Пожалѣйте о несостоявшемся конкурсѣ Анатолiя Демидова. Вы вѣроятно знаете что онъ задалъ тему Художникамъ написать Петра въ какую нибудь изъ тѣхъ минутъ, когда онъ созидалъ одинъ изъ генiальныхъ плановъ своихъ. Правда, что такую тему можетъ задавать только самъ Богъ посредствомъ вдохновенiя; но ужели громовое имя Петра не потрясетъ ничьего сердца думалъ я, не напоитъ ничьей кисти восторгомъ? [Н]а кнещастiю такъ и вышло! Отъ стыда Академiя не рѣшилась даже здѣлать публичную выставку написанныхъ на этотъ предметъ картинъ; Государь былъ очень недоволенъ; премiя не выдана; присуждено всѣмъ только вознагражденiе полотна и красокъ. И Венецiановъ, прославленный Художникъ взялся за дѣло, но что за рожу далъ онъ Петру, которому Небо и въ физическомъ совершенствѣ не отказало, какую обстановку употребилъ онъ. Что, еслибы хоть одинъ понялъ Пушкина:

На берегу приморскихъ волнъ

Стоялъ Онъ думъ великихъ полнъ... и проч.

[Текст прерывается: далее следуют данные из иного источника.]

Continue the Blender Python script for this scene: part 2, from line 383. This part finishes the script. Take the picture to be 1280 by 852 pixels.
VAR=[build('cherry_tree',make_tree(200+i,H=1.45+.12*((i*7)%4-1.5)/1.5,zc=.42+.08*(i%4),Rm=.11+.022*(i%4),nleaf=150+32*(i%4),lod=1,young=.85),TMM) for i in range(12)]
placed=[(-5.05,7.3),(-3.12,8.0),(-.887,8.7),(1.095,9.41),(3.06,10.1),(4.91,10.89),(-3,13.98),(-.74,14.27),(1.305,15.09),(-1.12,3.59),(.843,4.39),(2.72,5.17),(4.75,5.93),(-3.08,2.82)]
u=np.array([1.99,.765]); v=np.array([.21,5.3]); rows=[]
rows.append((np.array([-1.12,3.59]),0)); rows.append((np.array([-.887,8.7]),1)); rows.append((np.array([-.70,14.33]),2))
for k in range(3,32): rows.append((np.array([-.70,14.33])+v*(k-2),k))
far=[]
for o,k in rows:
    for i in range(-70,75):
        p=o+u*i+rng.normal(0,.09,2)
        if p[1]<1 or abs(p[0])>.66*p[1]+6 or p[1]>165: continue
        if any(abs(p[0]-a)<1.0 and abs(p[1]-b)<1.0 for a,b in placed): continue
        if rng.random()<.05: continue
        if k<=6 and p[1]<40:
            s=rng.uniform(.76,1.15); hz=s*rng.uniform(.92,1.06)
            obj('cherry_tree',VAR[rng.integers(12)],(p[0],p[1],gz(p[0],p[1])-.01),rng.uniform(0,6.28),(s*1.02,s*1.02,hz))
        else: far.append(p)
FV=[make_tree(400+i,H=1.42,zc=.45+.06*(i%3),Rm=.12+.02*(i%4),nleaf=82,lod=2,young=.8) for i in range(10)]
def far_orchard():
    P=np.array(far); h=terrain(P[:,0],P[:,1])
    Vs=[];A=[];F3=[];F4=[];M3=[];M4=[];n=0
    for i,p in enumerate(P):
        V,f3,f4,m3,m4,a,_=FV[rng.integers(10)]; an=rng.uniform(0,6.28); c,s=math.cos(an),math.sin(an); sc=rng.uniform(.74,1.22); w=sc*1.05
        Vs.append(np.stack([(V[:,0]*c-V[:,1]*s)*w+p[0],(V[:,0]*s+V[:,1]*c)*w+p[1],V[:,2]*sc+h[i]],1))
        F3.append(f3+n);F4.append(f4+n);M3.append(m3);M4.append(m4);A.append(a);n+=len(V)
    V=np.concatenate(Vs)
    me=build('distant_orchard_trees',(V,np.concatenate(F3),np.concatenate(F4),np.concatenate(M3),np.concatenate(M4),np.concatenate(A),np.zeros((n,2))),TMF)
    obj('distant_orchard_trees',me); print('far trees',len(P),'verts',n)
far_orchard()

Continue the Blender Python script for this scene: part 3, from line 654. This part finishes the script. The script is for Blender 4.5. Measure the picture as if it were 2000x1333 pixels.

Простите пожалуста, что этотъ разъ не посылаю Вамъ ниодного изъ своихъ пасквилей на прекрасное; нѣкогда, ей ей нѣкогда! да и на что! услаждайтесь собственными чудными дѣтками, дарите и меня ими — это будетъ лучше. Дума Христосъ, полагаю явится въ Мартовской книжкѣ Сына Отечества; ежели у Васъ не водится Журнала этого, то я пришлю Вамъ вырванные листы. На дняхъ получилъ письмо отъ Вашего Папиньки: онъ подобно Вамъ жалуется на молчанiе Ѳедоръ Михайловича, хотя Ѳедоръ Михайловичь утверждаетъ что онъ писалъ недавно. Прощайте другъ дорогой до письма отъ Васъ, котораго будетъ жадно ожидать

Вашъ

Иванъ Шидловск<iй>

Генваря 17. 1839.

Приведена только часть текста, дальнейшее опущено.